• **What this task involves**:
The records below are made of lines; count those holding the word "script" and give the number only.

* BEGIN Stored records *

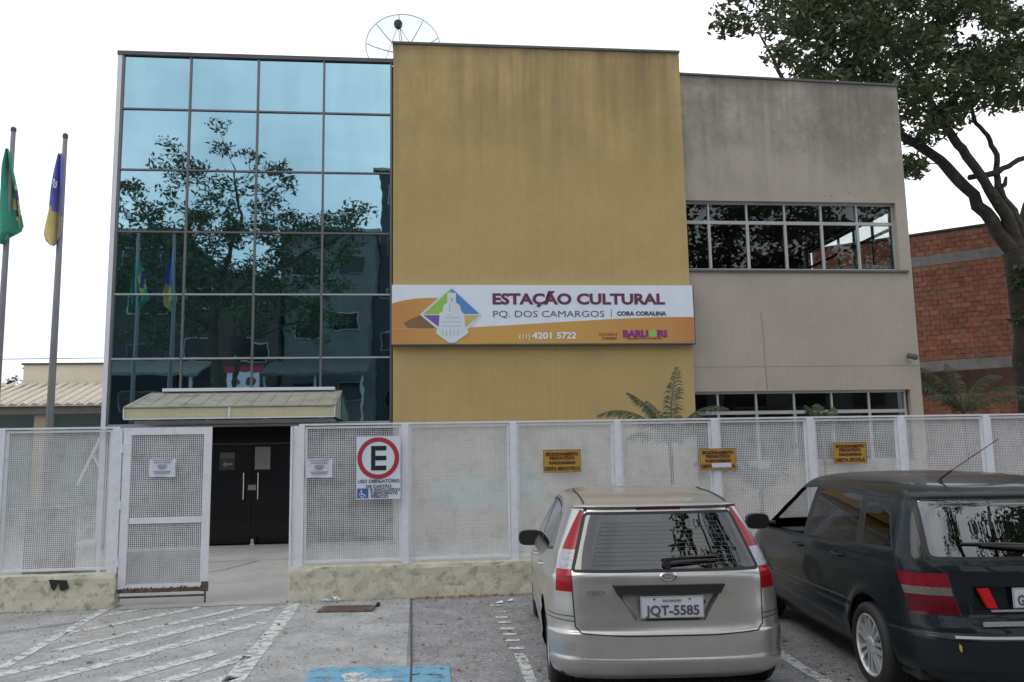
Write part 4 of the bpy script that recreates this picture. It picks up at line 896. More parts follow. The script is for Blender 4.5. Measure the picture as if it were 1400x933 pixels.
# palms
def frond(root, az, el, L, droop, seed, n=76, lw=.009, ll=.30):
    rr = random.Random(seed); pts = []; d0 = Vector((math.cos(az), math.sin(az), 0)); p = Vector(root); e = el
    for i in range(n+1):
        pts.append(p.copy()); step = L/n; p = p + (d0*math.cos(e)+Vector((0,0,1))*math.sin(e))*step; e -= droop/n*(0.5+i/n)
    g = MB(); g.tube(pts[::3]+[pts[-1]], [.016*(1-.8*i/(len(pts[::3]))) for i in range(len(pts[::3])+1)], 5)
    side = Vector((-d0.y, d0.x, 0))
    for i in range(5, n):
        f = i/n; l = ll*math.sin(math.pi*(.12+.86*f))**.7*rr.uniform(.85, 1.1); t = (pts[min(i+1, n)]-pts[i-1]).normalized()
        for sgn in (-1, 1):
            dirv = (side*sgn*.7+t*(.75+rr.uniform(-.3,.3))+Vector((0,0,-.15-.5*rr.random()))).normalized(); a = pts[i]; m_ = a+dirv*l*.5; b = a+dirv*l+Vector((0,0,-.30*l)); w = t*lw
            g.add([a-w*.5, a+w*.5, m_+w, m_-w, b], [(0,1,2,3),(3,2,4)])
    return g
def palm(name, label, loc, h, fronds, seed):
    t = thing(name, label, 'palm', loc); x, y, z0 = loc
    g = MB(); g.tube([(x,y,0),(x+.02,y,h*.5),(x,y,h)], [.045,.04,.035], 10); build('trunk', g, M['bark'], t)
    for i, (az, el, L, dr) in enumerate(fronds): build('frond', frond((x,y,h), R(az), R(el), L, R(dr), seed+i), M['palm'], t)
    return t
palm('palm', 'small palm in front of the yellow wall just above the fence', (4.35,14.6,0), 1.75, [(176,58,1.55,88),(160,72,1.25,48),(35,86,1.45,18),(10,62,1.5,85),(120,75,1.0,45),(-20,40,1.3,70),(215,30,1.2,60),(-70,50,1.0,60),(60,60,1.0,60)], 50)
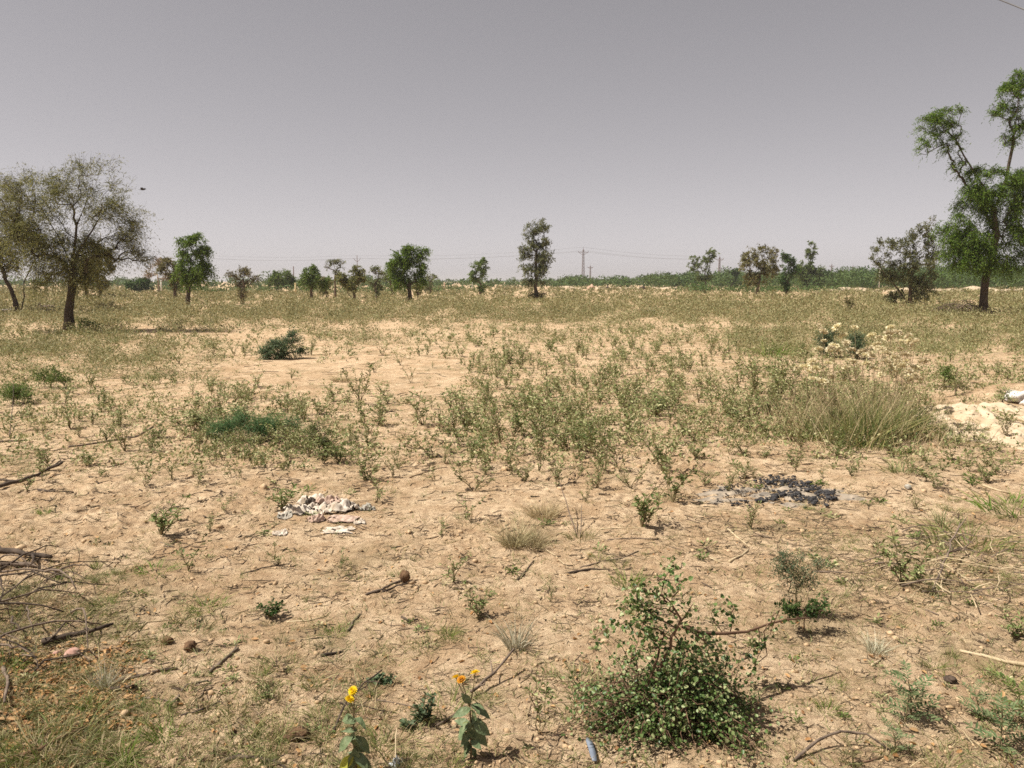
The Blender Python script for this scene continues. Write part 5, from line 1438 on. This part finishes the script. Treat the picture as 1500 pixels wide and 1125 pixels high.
S([(0, 647), (37, 645)], 3, 'short dark twig at the left edge above the curved log', 'dead_dark')
S([(14, 640), (20, 610), (22, 592)], 1.6, 'thin bare stem rising at the left edge', 'dead_dark', 'bare_twig', 'twig', 2, (0, .12, .28), 5)
S([(536, 872), (556, 866), (575, 856), (590, 850)], 4.5, 'grey stick leading up to the round brown clod', 'dead', forks=1)
S([(560, 868), (578, 860), (612, 850)], 2.4, 'thin stick crossing behind the round brown clod', 'dead_dark')
S([(510, 925), (517, 912), (527, 901)], 4, 'short pale-grey stick left of the dug hole', 'dead')
S([(307, 987), (320, 975), (333, 962), (349, 951)], 6, 'short grey split stick in sand at lower left', 'dead', forks=1)
S([(262, 1050), (285, 1045), (305, 1036), (322, 1028)], 4, 'dark thin branch pointing up right at lower left', 'dead_dark', forks=2)
S([(165, 1000), (200, 992), (230, 984), (260, 980)], 4.5, 'bent twig below the round brown clod', 'dead', forks=2)
S([(245, 1035), (262, 1022), (272, 1005), (305, 998)], 4.5, 'forked grey branch in the middle of the scattered sticks', 'dead', forks=3)
S([(158, 1012), (180, 1010), (195, 1008)], 8, 'short dark chunk of wood beside the silvery tuft', 'dead_dark', 'wood_chunk', 'stick')
S([(200, 1022), (240, 1026), (262, 1030)], 3, 'thin straight twig under the forked grey branch', 'dead')
S([(230, 935), (180, 940), (215, 912), (275, 905)], 2.5, 'pale bent stem over the dug ridge at left', 'dead_pale')
S([(420, 912), (450, 910), (476, 904)], 2.6, 'pale straw-like stick right of the plump dark green herb', 'dead_pale')
S([(330, 1115), (370, 1110), (400, 1118), (420, 1128)], 7, 'dark crooked stick at the bottom edge left of the big-leaved plant', 'dead_dark', forks=1)
S([(488, 1075), (508, 1040), (535, 1018), (560, 1003)], 4, 'dark forked branch beside the big-leaved yellow-flowered plant', 'dead_dark', forks=2, lift=(.0, .03, .05, .06))
S([(498, 1030), (540, 1036), (580, 1045)], 2.4, 'thin twig crossing the dark forked branch near the bottom', 'dead_dark', forks=1)
S([(552, 1026), (590, 1032), (625, 1040)], 2.2, 'second thin twig right of the dark forked branch', 'dead')
S([(640, 1064), (662, 1050), (675, 1038)], 4.5, 'pale stub of stick left of the taller yellow-flowered plant', 'dead', forks=0)
S([(690, 1022), (712, 1008), (730, 998), (753, 982)], 5.5, 'thorny dark stick behind the taller yellow flowers', 'dead', forks=3, lift=(.02, .03, .05, .09))
S([(470, 962), (488, 960), (503, 955)], 5, 'short dark stick end in sand near the dug brown spot', 'dead_dark')
S([(588, 905), (602, 912), (612, 908)], 4, 'small curved bark piece at the dug hole', 'dead_dark', 'bark_piece', 'bark')
S([(758, 850), (772, 836), (782, 822)], 3, 'short twig standing out in sand below the dry tuft', 'dead_dark')
S([(832, 840), (865, 834), (893, 836)], 3, 'dark branched twig right of the short twig', 'dead_dark', forks=2)
S([(850, 832), (890, 822), (912, 818), (935, 808)], 2.6, 'long thin twig behind the dark branched twig', 'dead', forks=1)
S([(800, 806), (820, 822), (832, 832)], 2.2, 'thin pale twig left of the dark branched twig', 'dead_pale')
S([(880, 776), (920, 775), (965, 773)], 2.4, 'straight thin straw-coloured stick beneath the leafy upright herb', 'dead_pale')
S([(890, 792), (930, 789), (965, 790)], 2.2, 'thin brown stick under the straw-coloured one', 'dead')
S([(1068, 824), (1085, 814), (1097, 806)], 3.6, 'short pale pink stick in sand below the charcoal patch', 'dead_pale')
S([(1040, 818), (1058, 826)], 2.4, 'small pale splinter left of the short pale pink stick', 'dead_pale')
S([(1066, 776), (1080, 788), (1097, 802)], 3, 'pale straight stem below the left of the charcoal patch', 'dead_pale')
S([(1028, 854), (1042, 862)], 2.5, 'tiny dark twig right of the tall open shoot', 'dead_dark')
S([(1406, 955), (1440, 964), (1475, 972), (1530, 980)], 6, 'long pale smooth stick at the right edge', 'dead_pale', ends=(.8, 1))
S([(1276, 976), (1290, 968)], 4, 'short white stick below the pale dry tuft at right', 'dead_pale')
S([(1162, 1116), (1195, 1098), (1230, 1092), (1268, 1094), (1305, 1102)], 4.5, 'arched bent twig at the bottom right', 'dead', forks=0, lift=(0, .03, .05, .04, 0))
S([(1262, 1118), (1290, 1112), (1300, 1108)], 3, 'small reddish twig under the right end of the arched twig', 'stem_red')
S([(1364, 872), (1378, 848), (1392, 825), (1403, 808)], 4, 'leaning pinkish dead branch in the dry stems at right', 'dead', forks=3, lift=(0, .05, .1, .16))
S([(1375, 775), (1398, 790), (1410, 800)], 3, 'dead branch end at the foot of the wispy tuft', 'dead_dark', forks=1)
S([(1190, 838), (1250, 840), (1280, 840)], 2.6, 'thin brown twig right of the small bushy shrub', 'dead', forks=1)
S([(1355, 895), (1375, 902)], 3, 'tiny twig in sand right of the small bushy shrub foot', 'dead')
S([(1440, 712), (1462, 720), (1480, 724)], 3.4, 'pale stick among dry stems at the right edge', 'dead_pale')
S([(1452, 704), (1485, 704)], 2.6, 'whitish straight stick above the pale one at the right edge', 'dead_pale')
S([(1000, 1122), (1003, 1100), (1006, 1076)], 2.0, 'upright thin dead stalk left in front of the big round-leaved bush', 'dead', 'bare_twig', 'twig', 0, (0, .06, .12), 5) if False else None
S([(845, 788), (833, 768), (820, 750)], 2.0, 'left one of two bare stalks leaning out of a grass tuft', 'dead', 'bare_twig', 'twig', 0, (0, .10, .20), 5)
S([(850, 788), (851, 775), (852, 765)], 1.6, 'upright one of two bare stalks in a grass tuft', 'dead', 'bare_twig', 'twig', 0, (0, .06, .12), 5)
S([(600, 700), (630, 690), (655, 684)], 1.8, 'thin reddish twig in sand left of the central herb cluster', 'stem_red')
S([(235, 795), (255, 802), (240, 800)], 2.2, 'thin brown twig in sand below the bushy herb at left', 'dead')
S([(352, 842), (385, 832), (425, 826)], 2.2, 'thin dark twig below the rag heap at left', 'dead_dark')
S([(5, 980), (12, 1010), (8, 1045)], 6, 'grey-brown bent branch at the left edge in the grass', 'dead', 'fallen_log', 'log', 0, .04)
S([(-10, 1125), (60, 1105), (125, 1080)], 9, 'flat orange-brown strip of bark at the bottom left', 'clod', 'bark_strip', 'bark', 0, .03)

# heap of dead branches at the left edge
b = at(40, 900); root = thing('branch_heap', 'heap of thin dead branches overgrown with grass at the left edge', 'branch heap', tuple(b))
for k in range(44):
    p = at(rng.uniform(-90, 125), rng.uniform(835, 985)) - b
    a = rng.uniform(-1.2, 1.6); L = rng.uniform(.15, .5); m = 6; t = np.linspace(0, 1, m)
    cur = rng.normal(0, .12)
    q = p + np.stack([math.cos(a) * L * (t - .5), math.sin(a) * L * (t - .5) + cur * (t - .5) ** 2, .02 + .13 * rng.uniform() * (1 - ((p[0] + .1) / .6) ** 2) + .12 * L * np.sin(t * 3.1)], 1) + rng.normal(0, .006, (m, 3))
    q[:, 2] = np.maximum(q[:, 2], height(q[:, 0] + b[0], q[:, 1] + b[1]) - b[2] + .004)
    mb = MB(); tube(mb, q, np.linspace(.006, .0025, m) * rng.uniform(.5, 1.3), 5)
    for f in range(2):
        i = rng.integers(1, m - 1); d = randdir(1, .2)[0] * L * .25
        e = q[i] + d; e[2] = max(e[2], .0); tube(mb, [q[i], q[i] + d * .5 + rng.normal(0, .008, 3), e], [.002, .0016, .001], 4)
    mb.build('branch', M['dead' if rng.uniform() < .65 else 'dead_dark'], root, smooth=True)

# dry tangle at right
b = at(1430, 840); root = thing('dry_stem_tangle', 'tangle of thin grey dry stems in the grass at the right edge', 'dry stems', tuple(b))
for k in range(60):
    p = at(rng.uniform(1300, 1560), rng.uniform(795, 890)) - b
    a = rng.uniform(-.6, .6) + (math.pi / 2 if rng.uniform() < .25 else 0); L = rng.uniform(.12, .42); m = 5; t = np.linspace(0, 1, m)
    q = p + np.stack([math.cos(a) * L * (t - .5), math.sin(a) * L * (t - .5), .012 + .08 * rng.uniform() + .10 * L * np.sin(t * 3.1)], 1) + rng.normal(0, .006, (m, 3))
    q[:, 2] = np.maximum(q[:, 2], height(q[:, 0] + b[0], q[:, 1] + b[1]) - b[2] + .004)
    mb = MB(); tube(mb, q, np.linspace(.0032, .0015, m) * rng.uniform(.6, 1.4), 4); mb.build('stem', M['dead' if rng.uniform() < .6 else 'dead_pale'], root)

# heap of dead branches round the foot of the tall right tree
b = at(1408, 464); root = thing('branch_heap', 'brown heap of cut thorn branches at the foot of the tall right tree', 'branch heap', tuple(b)); s = mpp(b[1])
for k in range(50):
    c = np.array([rng.normal(8, 16) * s, rng.normal(0, .3), 0]); m = 5; t = np.linspace(0, 1, m); L = rng.uniform(.5, 1.3); a = rng.uniform(0, 3.14)
    q = c + np.stack([math.cos(a) * L * (t - .5), math.sin(a) * L * (t - .5), np.abs(rng.uniform(.05, .62)) * np.ones(m) * max(.15, 1 - (c[0] / .9) ** 2) + .2 * np.sin(t * 3.1)], 1) + rng.normal(0, .03, (m, 3))
    q[:, 2] = np.maximum(q[:, 2], .0)
    mb = MB(); tube(mb, q, np.linspace(.018, .008, m), 4)
    for f in range(3):
        i = rng.integers(0, m); segs(mb, [q[i]], [q[i] + randdir(1, .3)[0] * .3], .008, .004, 3)
    mb.build('branch', M['dead' if k % 3 else 'bark_mid'], root)

# ------------------------------------------------------------------ stones, clods, rags, ash
def stone(px, py, w, h, mat, label, name, cat, dz=0.0, rough=.35, sub=3, bury=.25):
    b = at(px, py); s = mpp(b[1]); mb = MB()
    lump(mb, (0, 0, 0), (w * s / 2, w * s / 2 * .8, h * s / 2), sub, rough, 1.4, int(px + py))
    o = mb.build(name, M[mat], smooth=True, label=label, category=cat); o.location = (b[0], b[1] + .0, b[2] + h * s / 2 * (1 - bury) + dz); o.rotation_euler = (0, 0, rng.uniform(0, 6))
    return o
stone(593, 853, 16, 18, 'clod', 'round brown clod resting on the end of a grey stick', 'dung_ball', 'clod', .01, .3)
stone(279, 951, 22, 15, 'clod', 'round brown clod in sand above the scattered sticks at left', 'soil_clod', 'clod')
stone(246, 942, 16, 12, 'clod', 'small dark brown clod left of the round brown one', 'soil_clod', 'clod', 0, .5)
stone(106, 961, 25, 13, 'pink_stone', 'flat pink stone below the stout dark log', 'pink_stone', 'stone', 0, .2)
stone(84, 958, 14, 6, 'pink_stone', 'thin pale stone chip left of the pink stone', 'stone_chip', 'stone', 0, .3)
stone(1392, 1000, 16, 12, 'leaf_dark' if False else 'dead_dark', 'dark little clod in smooth sand at right', 'soil_clod', 'clod', 0, .6)
stone(435, 1078, 34, 16, 'clod', 'dug brown earth lump in the grass at the bottom left', 'soil_clod', 'clod', 0, .8, 3, .5)
stone(1490, 588, 36, 18, 'white_stone', 'white stone on the sand heap at the right edge', 'white_stone', 'stone', 0, .5)
stone(1508, 598, 30, 14, 'white_stone', 'second white stone half outside the right edge', 'white_stone', 'stone', 0, .5)
stone(1330, 716, 12, 8, 'rag_grey', 'small grey scrap at the edge of a low sand hump right of the charcoal', 'grey_scrap', 'scrap', 0, .4)
stone(955, 457, 12, 4, 'white_stone', 'pale flat stone in the scrub right of the tall central tree', 'pale_stone', 'stone', 0, .4, 2)
stone(620, 490, 10, 4, 'pale_sand', 'pale sand hump in the field left of centre', 'pale_stone', 'stone', 0, .4, 2, .5)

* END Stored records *

• **Task output**:
2